Her father turned her in to the Nazareth police, who immediately arrested her.

While the state prosecutor found there was not enough evidence to charge her with a crime, defense minister Moshe Yaalon ordered her detention as a preventive measure.

“Draconian procedure”

Israel’s administrative detention law, a holdover from British colonial rule, allows imprisonment without charge for six-month periods, which can be renewed indefinitely.

“It’s a draconian procedure,” Nadeem Shehadeh, a lawyer with the civil rights and legal advocacy group Adalah, told The Electronic Intifada. “It violates most of the basic principles in a democratic society, like the right to due process.”

“People don’t know why they are being detained, almost all of the evidence being used against them is secret – the defendant’s lawyers cannot even see what is in it,” Shehadeh added.

A Nazareth district court approved the order on 15 October.

In addition to the girl’s text message, the government presented Facebook posts she wrote over the summer as further evidence. The government also submitted secret evidence to the high court.

Widening repression

This is not an isolated case. Since October, there have been signs that Israel is using the repressive measure more frequently.

At least 24 Palestinians from East Jerusalem were administratively detained last month, prisoners rights group Addameer told The Electronic Intifada. Three of them are minors.

Israel occupied East Jerusalem along with the rest of the West Bank in 1967. Although its annexation of the city is null and void under international law, Israel applies its civil law there, rather than the military courts regime it operates in the rest of the West Bank.
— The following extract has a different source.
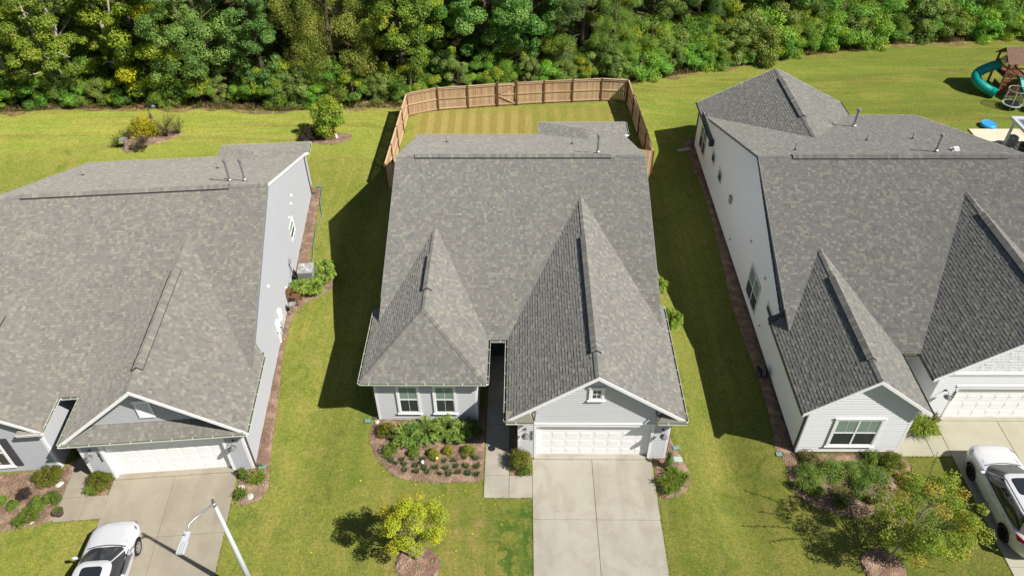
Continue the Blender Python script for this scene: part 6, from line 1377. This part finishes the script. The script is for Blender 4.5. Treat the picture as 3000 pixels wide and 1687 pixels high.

Human rights groups have regularly criticized the military courts for failing to provide minimal due process rights to those brought before them.

On 3 November, Amnesty International released an action alert condemning the detention of the three children.

Amnesty says administrative detention has been used “to detain a wide range of people who should have been tried in the usual way, or people who should not have been arrested at all.”

Even the Nazareth judge who first approved of the detention of the young woman said: “An administrative detention order causes serious harm to the freedom of a person who has been detained even though they have not committed any violation of criminal law.”

He claimed, however, that its use was justified in this case.

In the high court’s 3 November approval of the detention, Judge Uzi Fogelman wrote that administrative detention is inherently “predictive and speculative” but emphasized that “we are now in a time of security tension.”

“Incitement”

In recent weeks, Israel has increased its criminalization of what civil rights advocates argue should be protected speech, by charging people with incitement.

According to Addameer, most of the recent administrative detentions of Palestinians from East Jerusalem relate to allegations of incitement on social media.

Meanwhile, authorities ignore pervasive incitement against Palestinians. Indeed, human rights groups recently criticized senior Israeli officials for fanning it.

And while Israel is in the process of lowering the threshold to convict a person – in practice Palestinians – of incitement, Adalah’s Nadeem Shehadeh says administrative detention can be used when there is not enough evidence.

Shehadeh says this happens frequently in the occupied West Bank, increasingly in East Jerusalem, and now also against citizens of Israel.

Last month, Israeli forces arrested approximately 1,200 Palestinians amid a sharp increase in confrontations and deadly violence. Of those arrested, 171 were being held under administrative detention orders, according to the human rights group Al-Haq, bringing the total number of Palestinians held without charge or trial in Israeli prisons to over 550.

In a rare move last summer, Israel placed three Jewish West Bank settlers under administrative detention following the arson attack on the Dawabsha home in the West Bank village of Duma, which killed three members of the family.

However none of them are the suspected perpetrators of the attack.

The killers have yet to be arrested even though the defense minister admitted that Israel knows who committed the crime.